Stated exercise: Reproduce the listing word for word, leaving every picture behind.

═══ Data

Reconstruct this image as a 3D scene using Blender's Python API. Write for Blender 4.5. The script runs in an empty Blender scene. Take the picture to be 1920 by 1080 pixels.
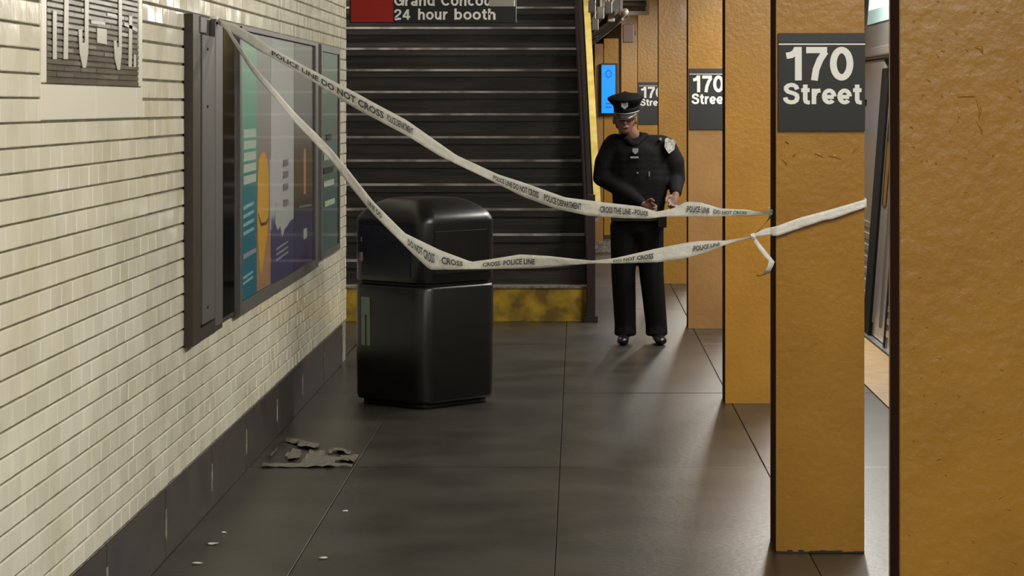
import bpy, bmesh, math, random
from mathutils import Vector, Matrix, noise
random.seed(7)
C = bpy.context.scene.collection
SC = bpy.context.scene
H = 1.68                      # eye height above the platform
F = 4580.0                    # focal length in pixels of a 1920 wide frame
CX, CY = 1082.0, 195.0        # where the line of sight meets the picture (cropped photograph)

# ---------------------------------------------------------------- camera, world, lights, exposure
cam_d = bpy.data.cameras.new('camera'); cam = bpy.data.objects.new('camera', cam_d); C.objects.link(cam)
cam.location = (0, 0, H); cam.rotation_euler = (math.radians(90), 0, 0)
cam_d.sensor_width = 36; cam_d.lens = F/1920*36
cam_d.shift_x = (960-CX)/1920; cam_d.shift_y = -(540-CY)/1920
cam_d.clip_start = 0.05; cam_d.clip_end = 300
SC.camera = cam
w = bpy.data.worlds.new('world'); SC.world = w; w.use_nodes = True
w.node_tree.nodes['Background'].inputs[0].default_value = (1.0, 0.97, 0.92, 1)
w.node_tree.nodes['Background'].inputs[1].default_value = 0.3
def area(name, loc, sx, sy, power, col=(1, .96, .88), rot=(0, 0, 0)):
    l = bpy.data.lights.new(name, 'AREA'); l.shape = 'RECTANGLE'; l.size = sx; l.size_y = sy
    l.energy = power; l.color = col
    o = bpy.data.objects.new(name, l); o.location = loc; o.rotation_euler = rot; C.objects.link(o); return o
LAMP_Y = [-3.2, 1.2, 6.6, 11.2, 15.8, 20.4, 25.0, 29.6]
LAMP_X = [1.25, 1.25, 1.45, 1.5, 1.55, 1.5, 1.4, 1.2]
LAMP_W = [220, 112, 135, 115, 120, 140, 150, 150]
LAMP_Z = [2.98, 2.98, 2.98, 2.98, 2.85, 2.64, 2.64, 2.64]
area('near_column_fill', (.95, 2.3, 3.05), .12, 1.2, 46)  # unseen fill lamp, added to brighten the nearest column
for y, x, p, z in zip(LAMP_Y, LAMP_X, LAMP_W, LAMP_Z):
    area('tube_light', (x, y, z), .12, 2.3, p, rot=(0, math.radians(42), 0))
area('stair_fill', (-2.0, 20.6, 4.7), .9, .2, 110, rot=(math.radians(28), 0, 0))  # unseen lamp added above the stairs to lift the upper risers
for y in (11, 17):
    area('train_side_fill', (1.7, y, 2.98),   .1, 2.3, 150, rot=(0, math.radians(-35), 0))  # added fill lamps, out of view, that brighten the train side
SC.view_settings.view_transform = 'Standard'; SC.view_settings.look = 'None'
SC.view_settings.gamma = 1; SC.view_settings.use_curve_mapping = False
SC.view_settings.exposure = -0.42
SC.cycles.max_bounces = 6; SC.cycles.use_denoising = True

# ---------------------------------------------------------------- helpers
def lin(c):
    r = []
    for v in c:
        v = v/255.0
        r.append(v/12.92 if v <= .04045 else ((v+.055)/1.055)**2.4)
    return tuple(r)
def mat(name, rgb, rough=.5, metal=0., rgb2=None, nscale=6., bump=0., bscale=40., coat=0., emit=None, estr=0., rnd=0., spec=None, stretch=None, detail=4.):
    m = bpy.data.materials.new(name); m.use_nodes = True
    nt = m.node_tree; b = nt.nodes['Principled BSDF']
    c = lin(rgb)
    b.inputs['Base Color'].default_value = (*c, 1); b.inputs['Roughness'].default_value = rough
    b.inputs['Metallic'].default_value = metal
    if coat: b.inputs['Coat Weight'].default_value = coat; b.inputs['Coat Roughness'].default_value = .08
    if spec is not None: b.inputs['Specular IOR Level'].default_value = spec
    if emit: b.inputs['Emission Color'].default_value = (*lin(emit), 1); b.inputs['Emission Strength'].default_value = estr
    tc = None
    def coord(kind='Position'):
        g = nt.nodes.new('ShaderNodeNewGeometry')
        if stretch:
            mp = nt.nodes.new('ShaderNodeMapping'); mp.inputs['Scale'].default_value = stretch
            nt.links.new(g.outputs['Position'], mp.inputs[0]); return mp.outputs[0]
        return g.outputs['Position']
    col = None
    if rgb2:
        n = nt.nodes.new('ShaderNodeTexNoise'); n.inputs['Scale'].default_value = nscale; n.inputs['Detail'].default_value = detail
        nt.links.new(coord(), n.inputs['Vector'])
        r = nt.nodes.new('ShaderNodeValToRGB'); r.color_ramp.elements[0].position = .38; r.color_ramp.elements[1].position = .64
        r.color_ramp.elements[0].color = (*c, 1); r.color_ramp.elements[1].color = (*lin(rgb2), 1)
        nt.links.new(n.outputs[0], r.inputs[0]); col = r.outputs[0]
        nt.links.new(col, b.inputs['Base Color'])
    if rnd:
        oi = nt.nodes.new('ShaderNodeObjectInfo'); h = nt.nodes.new('ShaderNodeHueSaturation')
        mr = nt.nodes.new('ShaderNodeMapRange'); mr.inputs[3].default_value = 1-rnd; mr.inputs[4].default_value = 1+rnd
        nt.links.new(oi.outputs['Random'], mr.inputs[0]); nt.links.new(mr.outputs[0], h.inputs['Value'])
        if col: nt.links.new(col, h.inputs['Color'])
        else: h.inputs['Color'].default_value = (*c, 1)
        nt.links.new(h.outputs[0], b.inputs['Base Color'])
    if bump:
        n = nt.nodes.new('ShaderNodeTexNoise'); n.inputs['Scale'].default_value = bscale; n.inputs['Detail'].default_value = 5
        nt.links.new(coord(), n.inputs['Vector'])
        bp = nt.nodes.new('ShaderNodeBump'); bp.inputs['Strength'].default_value = bump; bp.inputs['Distance'].default_value = .01
        nt.links.new(n.outputs[0], bp.inputs['Height']); nt.links.new(bp.outputs[0], b.inputs['Normal'])
    return m

def link(name, me, parent=None, m=None):
    o = bpy.data.objects.new(name, me); C.objects.link(o)
    if m is not None:
        me.materials.clear(); me.materials.append(m)
    if parent is not None: o.parent = parent
    return o
def bmobj(name, bm, m, parent=None, smooth=False):
    me = bpy.data.meshes.new(name)
    bmesh.ops.recalc_face_normals(bm, faces=bm.faces)
    bm.to_mesh(me); bm.free()
    if smooth:
        for p in me.polygons: p.use_smooth = True
    return link(name, me, parent, m)
def tag(o, label, cat, group=None):
    o['label'] = label; o['category'] = cat
    if group: o['group'] = group
    return o
def empty(name, loc=(0, 0, 0), rz=0):
    o = bpy.data.objects.new(name, None); C.objects.link(o); o.location = loc; o.rotation_euler = (0, 0, rz); o.empty_display_size = .1
    return o
def bx(bm, x0, x1, y0, y1, z0, z1, bev=0):
    r = bmesh.ops.create_cube(bm, size=1)
    vs = r['verts']
    for v in vs:
        v.co = Vector(((x0+x1)/2+v.co.x*(x1-x0), (y0+y1)/2+v.co.y*(y1-y0), (z0+z1)/2+v.co.z*(z1-z0)))
    if bev:
        es = list({e for v in vs for e in v.link_edges})
        bmesh.ops.bevel(bm, geom=es, offset=bev, segments=2, affect='EDGES', profile=.5)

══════

Response for this exercise:
Reconstruct this image as a 3D scene using Blender's Python API. Write for Blender 4.5. The script runs in an empty Blender scene. Take the picture to be 1920 by 1080 pixels.
import bpy, bmesh, math, random
from mathutils import Vector, Matrix, noise
random.seed(7)
C = bpy.context.scene.collection
SC = bpy.context.scene
H = 1.68                      # eye height above the platform
F = 4580.0                    # focal length in pixels of a 1920 wide frame
CX, CY = 1082.0, 195.0        # where the line of sight meets the picture (cropped photograph)

# ---------------------------------------------------------------- camera, world, lights, exposure
cam_d = bpy.data.cameras.new('camera'); cam = bpy.data.objects.new('camera', cam_d); C.objects.link(cam)
cam.location = (0, 0, H); cam.rotation_euler = (math.radians(90), 0, 0)
cam_d.sensor_width = 36; cam_d.lens = F/1920*36
cam_d.shift_x = (960-CX)/1920; cam_d.shift_y = -(540-CY)/1920
cam_d.clip_start = 0.05; cam_d.clip_end = 300
SC.camera = cam
w = bpy.data.worlds.new('world'); SC.world = w; w.use_nodes = True
w.node_tree.nodes['Background'].inputs[0].default_value = (1.0, 0.97, 0.92, 1)
w.node_tree.nodes['Background'].inputs[1].default_value = 0.3
def area(name, loc, sx, sy, power, col=(1, .96, .88), rot=(0, 0, 0)):
    l = bpy.data.lights.new(name, 'AREA'); l.shape = 'RECTANGLE'; l.size = sx; l.size_y = sy
    l.energy = power; l.color = col
    o = bpy.data.objects.new(name, l); o.location = loc; o.rotation_euler = rot; C.objects.link(o); return o
LAMP_Y = [-3.2, 1.2, 6.6, 11.2, 15.8, 20.4, 25.0, 29.6]
LAMP_X = [1.25, 1.25, 1.45, 1.5, 1.55, 1.5, 1.4, 1.2]
LAMP_W = [220, 112, 135, 115, 120, 140, 150, 150]
LAMP_Z = [2.98, 2.98, 2.98, 2.98, 2.85, 2.64, 2.64, 2.64]
area('near_column_fill', (.95, 2.3, 3.05), .12, 1.2, 46)  # unseen fill lamp, added to brighten the nearest column
for y, x, p, z in zip(LAMP_Y, LAMP_X, LAMP_W, LAMP_Z):
    area('tube_light', (x, y, z), .12, 2.3, p, rot=(0, math.radians(42), 0))
area('stair_fill', (-2.0, 20.6, 4.7), .9, .2, 110, rot=(math.radians(28), 0, 0))  # unseen lamp added above the stairs to lift the upper risers
for y in (11, 17):
    area('train_side_fill', (1.7, y, 2.98),   .1, 2.3, 150, rot=(0, math.radians(-35), 0))  # added fill lamps, out of view, that brighten the train side
SC.view_settings.view_transform = 'Standard'; SC.view_settings.look = 'None'
SC.view_settings.gamma = 1; SC.view_settings.use_curve_mapping = False
SC.view_settings.exposure = -0.42
SC.cycles.max_bounces = 6; SC.cycles.use_denoising = True

# ---------------------------------------------------------------- helpers
def lin(c):
    r = []
    for v in c:
        v = v/255.0
        r.append(v/12.92 if v <= .04045 else ((v+.055)/1.055)**2.4)
    return tuple(r)
def mat(name, rgb, rough=.5, metal=0., rgb2=None, nscale=6., bump=0., bscale=40., coat=0., emit=None, estr=0., rnd=0., spec=None, stretch=None, detail=4.):
    m = bpy.data.materials.new(name); m.use_nodes = True
    nt = m.node_tree; b = nt.nodes['Principled BSDF']
    c = lin(rgb)
    b.inputs['Base Color'].default_value = (*c, 1); b.inputs['Roughness'].default_value = rough
    b.inputs['Metallic'].default_value = metal
    if coat: b.inputs['Coat Weight'].default_value = coat; b.inputs['Coat Roughness'].default_value = .08
    if spec is not None: b.inputs['Specular IOR Level'].default_value = spec
    if emit: b.inputs['Emission Color'].default_value = (*lin(emit), 1); b.inputs['Emission Strength'].default_value = estr
    tc = None
    def coord(kind='Position'):
        g = nt.nodes.new('ShaderNodeNewGeometry')
        if stretch:
            mp = nt.nodes.new('ShaderNodeMapping'); mp.inputs['Scale'].default_value = stretch
            nt.links.new(g.outputs['Position'], mp.inputs[0]); return mp.outputs[0]
        return g.outputs['Position']
    col = None
    if rgb2:
        n = nt.nodes.new('ShaderNodeTexNoise'); n.inputs['Scale'].default_value = nscale; n.inputs['Detail'].default_value = detail
        nt.links.new(coord(), n.inputs['Vector'])
        r = nt.nodes.new('ShaderNodeValToRGB'); r.color_ramp.elements[0].position = .38; r.color_ramp.elements[1].position = .64
        r.color_ramp.elements[0].color = (*c, 1); r.color_ramp.elements[1].color = (*lin(rgb2), 1)
        nt.links.new(n.outputs[0], r.inputs[0]); col = r.outputs[0]
        nt.links.new(col, b.inputs['Base Color'])
    if rnd:
        oi = nt.nodes.new('ShaderNodeObjectInfo'); h = nt.nodes.new('ShaderNodeHueSaturation')
        mr = nt.nodes.new('ShaderNodeMapRange'); mr.inputs[3].default_value = 1-rnd; mr.inputs[4].default_value = 1+rnd
        nt.links.new(oi.outputs['Random'], mr.inputs[0]); nt.links.new(mr.outputs[0], h.inputs['Value'])
        if col: nt.links.new(col, h.inputs['Color'])
        else: h.inputs['Color'].default_value = (*c, 1)
        nt.links.new(h.outputs[0], b.inputs['Base Color'])
    if bump:
        n = nt.nodes.new('ShaderNodeTexNoise'); n.inputs['Scale'].default_value = bscale; n.inputs['Detail'].default_value = 5
        nt.links.new(coord(), n.inputs['Vector'])
        bp = nt.nodes.new('ShaderNodeBump'); bp.inputs['Strength'].default_value = bump; bp.inputs['Distance'].default_value = .01
        nt.links.new(n.outputs[0], bp.inputs['Height']); nt.links.new(bp.outputs[0], b.inputs['Normal'])
    return m

def link(name, me, parent=None, m=None):
    o = bpy.data.objects.new(name, me); C.objects.link(o)
    if m is not None:
        me.materials.clear(); me.materials.append(m)
    if parent is not None: o.parent = parent
    return o
def bmobj(name, bm, m, parent=None, smooth=False):
    me = bpy.data.meshes.new(name)
    bmesh.ops.recalc_face_normals(bm, faces=bm.faces)
    bm.to_mesh(me); bm.free()
    if smooth:
        for p in me.polygons: p.use_smooth = True
    return link(name, me, parent, m)
def tag(o, label, cat, group=None):
    o['label'] = label; o['category'] = cat
    if group: o['group'] = group
    return o
def empty(name, loc=(0, 0, 0), rz=0):
    o = bpy.data.objects.new(name, None); C.objects.link(o); o.location = loc; o.rotation_euler = (0, 0, rz); o.empty_display_size = .1
    return o
def bx(bm, x0, x1, y0, y1, z0, z1, bev=0):
    r = bmesh.ops.create_cube(bm, size=1)
    vs = r['verts']
    for v in vs:
        v.co = Vector(((x0+x1)/2+v.co.x*(x1-x0), (y0+y1)/2+v.co.y*(y1-y0), (z0+z1)/2+v.co.z*(z1-z0)))
    if bev:
        es = list({e for v in vs for e in v.link_edges})
        bmesh.ops.bevel(bm, geom=es, offset=bev, segments=2, affect='EDGES', profile=.5)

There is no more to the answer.